Mizoram, the tiny state in northeastern India, is slowly gathering fingerprints and other details from more than 31,000 people fleeing the war in Myanmar and the conflict in Bangladesh’s Chittagong Hill Tracts. As of Tuesday, officials said that biometric data for 13,620 refugees—about 43 % of the total—have been logged into India’s foreign‑citizen database.
The first village in New Delhi’s “one‑stop” portal, the Foreigners Identification Portal and Biometric Enrolment (FIP & BE) system, marked its launch in Serchhip district on July 30. The government quickly rolled out the programme to ten other districts. According to a senior officer in the Mizoram Home Department, the digital registration has hit snags: remote villages struggle with poor internet and the hardware can glitch, so the process has been slower than hoped.

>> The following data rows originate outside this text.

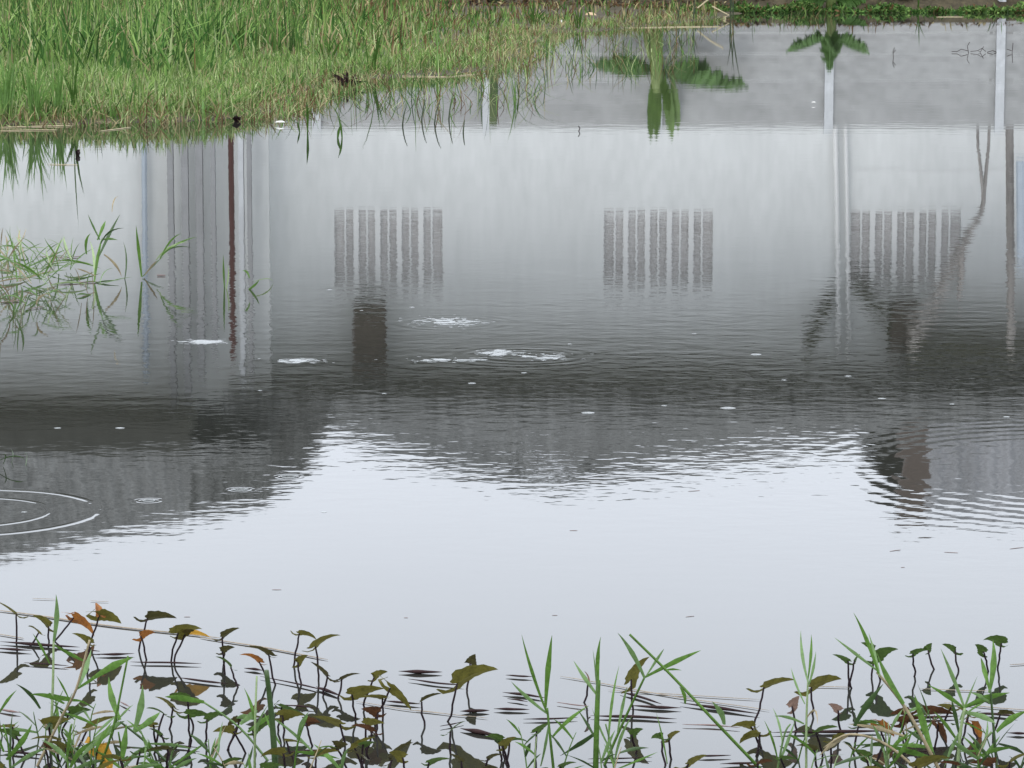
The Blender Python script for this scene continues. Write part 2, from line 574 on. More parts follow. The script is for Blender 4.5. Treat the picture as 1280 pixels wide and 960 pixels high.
# rainwater pipes on the wall
for a, r in ((1043, 0.05), (1056, 0.04)):
    mk('downpipe', tube([RF(a, 120, HY - 0.15), RF(a + 3, 260, HY - .15), RF(a + 5, 440, HY - .15)], r, 7), m_vent, house)
for (a, b, c, d, dep) in ((443, 481, 384, 462, 0.7), (1114, 1150, 384, 440, 0.8)):
    q0, q1 = RF(a, d, HY - dep), RF(b, c, HY - dep)
    hood = mk('exhaust_hood', box(q0.x, q1.x, HY - dep, HY - 0.003, q1.z, q0.z), m_olive, house)
    mk('cowl', join(*[box(q0.x - 0.03, q1.x + 0.03, HY - dep - 0.05, HY - dep - 0.003, q1.z + t * (q0.z - q1.z), q1.z + (t + .12) * (q0.z - q1.z)) for t in (.06, .26, .46, .66, .84)]), m_brick, hood, origin=house.location)
for (x0, y0, x1, y1) in ((1040, 372, 1006, 432), (1068, 352, 1112, 398)):
    mk('eave_strut', tube([RF(x0, y0, HY - 0.12), RF(x1, y1, HY - 0.9)], 0.11, 6), m_olive, house)

# ---- left-hand house with columns and big dark roof
LY = 64.5
lh = empty('house', (-9, LY, 0), label='left-hand house with columns under a big dark metal roof, mirrored at the left', cat='house')
lx0, lx1 = RF(-330, 300, LY + 1).x, RF(334, 300, LY + 1).x
le = RF(100, 512, LY + 1).z
mk('wall', box(lx0, lx1, LY + 1.6, LY + 1.85, 0.1, le), m_wall, lh)
mk('eave', box(lx0 - 0.5, RF(236, 500, LY).x, LY, LY + 1.9, le + 0.02, RF(100, 548, LY).z), m_soff, lh)
z0 = RF(100, 556, LY).z
mk('fascia', box(lx0 - .6, RF(238, 500, LY).x, LY - .16, LY - .11, RF(100, 526, LY).z, z0 + .12), mat('eave_shade_fascia', (0.05, 0.05, 0.042), 0.9, 0.25, 3.0), lh)  # near-black board colour paints in the shade under the left eave
mk('roof', corrug((lx0 - 0.6, LY - 0.1, z0), (RF(340, 555, LY).x, LY - 0.1, z0), (lx0 - 0.6, 70, RF(0, 764, 70).z), (RF(334, 632, 70).x, 70, RF(330, 630, 70).z), 40, 0.03), m_roof, lh)
mk('porch_wall', box(RF(238, 500, 66.3).x, RF(415, 500, 66.3).x, 66.3, 66.45, RF(300, 482, 66.3).z, RF(300, 536, 66.3).z), m_roof, lh)
pg = [RF(238, 534, 66.2), RF(418, 528, 66.2), RF(398, 572, 66.2), RF(372, 600, 66.2), RF(338, 622, 66.2), RF(238, 640, 66.2)]
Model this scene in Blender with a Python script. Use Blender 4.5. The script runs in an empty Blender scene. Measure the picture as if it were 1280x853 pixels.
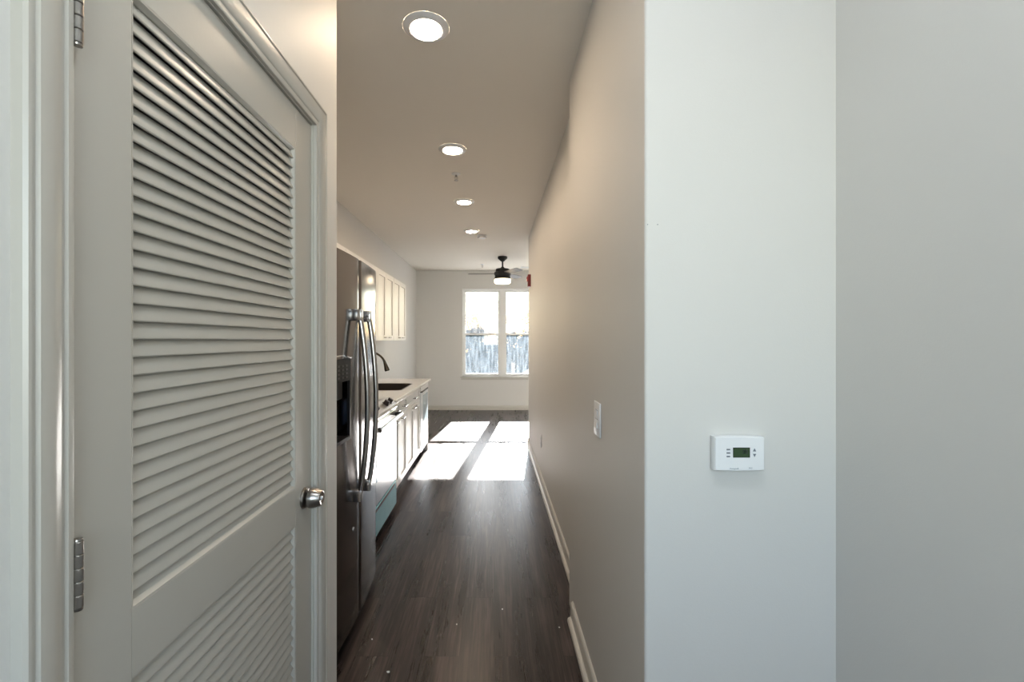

Until now, the focus has been on the Myanmar group. The country’s Chin tribe, which shares cultural ties with Mizoram’s own Mizo majority, has sent about 31,300 refugees after the military coup in February 2021. The state’s camps, along with hosting families and rented homes, house the new arrivals across all 11 districts. Collecting biometric information is easier inside camps, but it takes extra effort to reach those living in scattered villages. To bridge this gap, district administrations enlisted local village councils and civil‑society groups such as the Young Mizo Association.
A similar wave of migrants from Bangladesh’s Chittagong Hill Tracts (CHT) has also arrived. Roughly 3,000 have settled in Mizoram over the last two years—about 2,000 in Lawngtlai district at the tri‑border, plus small numbers in Lunglei and Serchhip. The government plans to begin biometric data collection for Bangladeshi refugees only after all Myanmar refugees are fully registered.
In addition to fingerprints, officials gather names, addresses, parents’ names and work history to ensure every person’s identity is recorded accurately. Before deployment, district officers received training on how to handle biometric and biographical data.
The border dynamics help explain why the Mizorans have become a refuge for people escaping violence. Chin state in Myanmar shares a 510‑km mountainous frontier with six Mizoram districts, while Bangladesh’s 318‑km border touches three others. The close ties between these ethnic groups and the Mizos have made Mizoram an attractive shelter for those fleeing instability.